In a city that loves to talk about disruption, Rachel Simon Marino is actually doing it — just with paint instead of a pitch deck.
Marino's latest exhibition is exactly what it sounds like: a full-sensory assault of Day-Glo color, warped perspective, and imagery that refuses to sit still in your brain. We're talking works that vibrate off the wall, that make you feel slightly unhinged in the best possible way. If your eyes don't need a moment to adjust, she didn't do her job.
The "off-kilter" label gets thrown around a lot in contemporary art circles — usually to describe something that's just a little weird and ultimately forgettable. Marino's work earns it. There's a logic to the chaos here, a deliberate architectural quality to how she builds these neon fever dreams. You get the sense she's not just throwing color at a canvas and calling it a vision. This is constructed disorientation, and it takes real skill to pull off.

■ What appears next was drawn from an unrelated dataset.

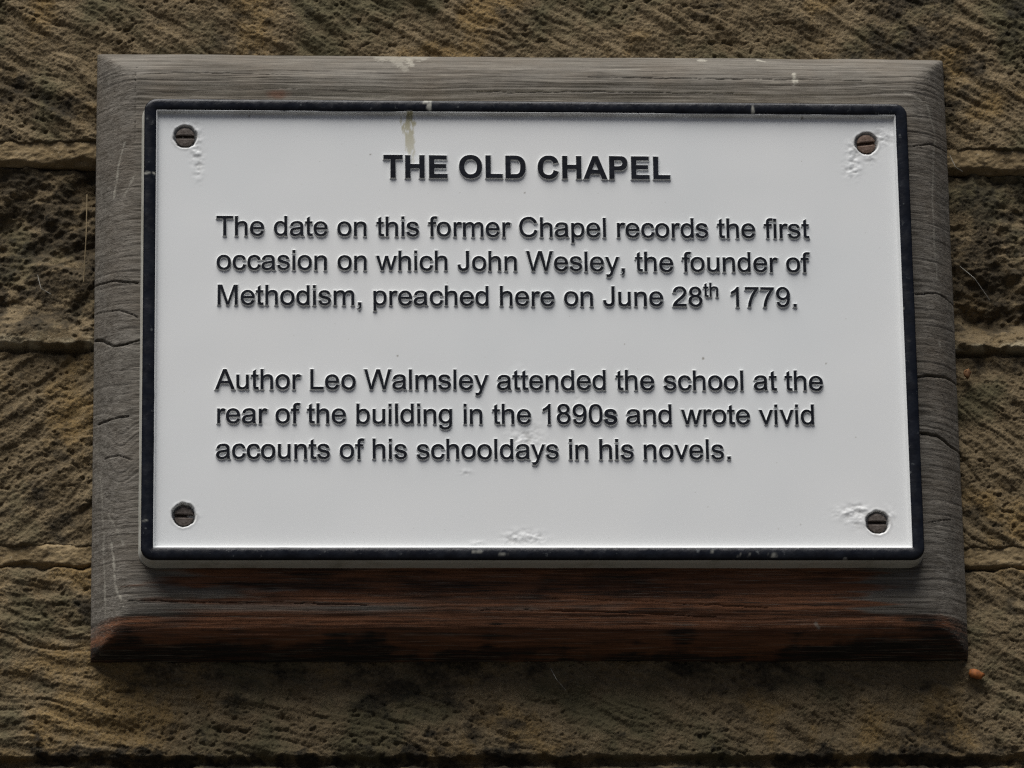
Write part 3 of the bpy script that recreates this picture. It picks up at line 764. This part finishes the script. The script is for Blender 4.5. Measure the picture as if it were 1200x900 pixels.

San Francisco's art scene has a tendency to get lost in its own self-referential navel-gazing — too much concept, not enough craft. Marino bucks that trend hard. Her stuff is accessible without being dumbed down, visually aggressive without being alienating. You don't need a gallery guide or a curatorial statement to feel something standing in front of her work. That's rarer than it should be.
In a town where so much cultural energy gets sucked into the tech-industrial complex, it's genuinely refreshing to see an artist making work that demands your full, unmediated attention. No app required. No QR code to unlock the meaning.
If you've been sleeping on the local gallery circuit — and honestly, most of us have — Marino's exhibition is a solid reason to wake up. Go see it before the next wave of pop-ups and "immersive experiences" drown it out.
Your retinas will complain. Go anyway.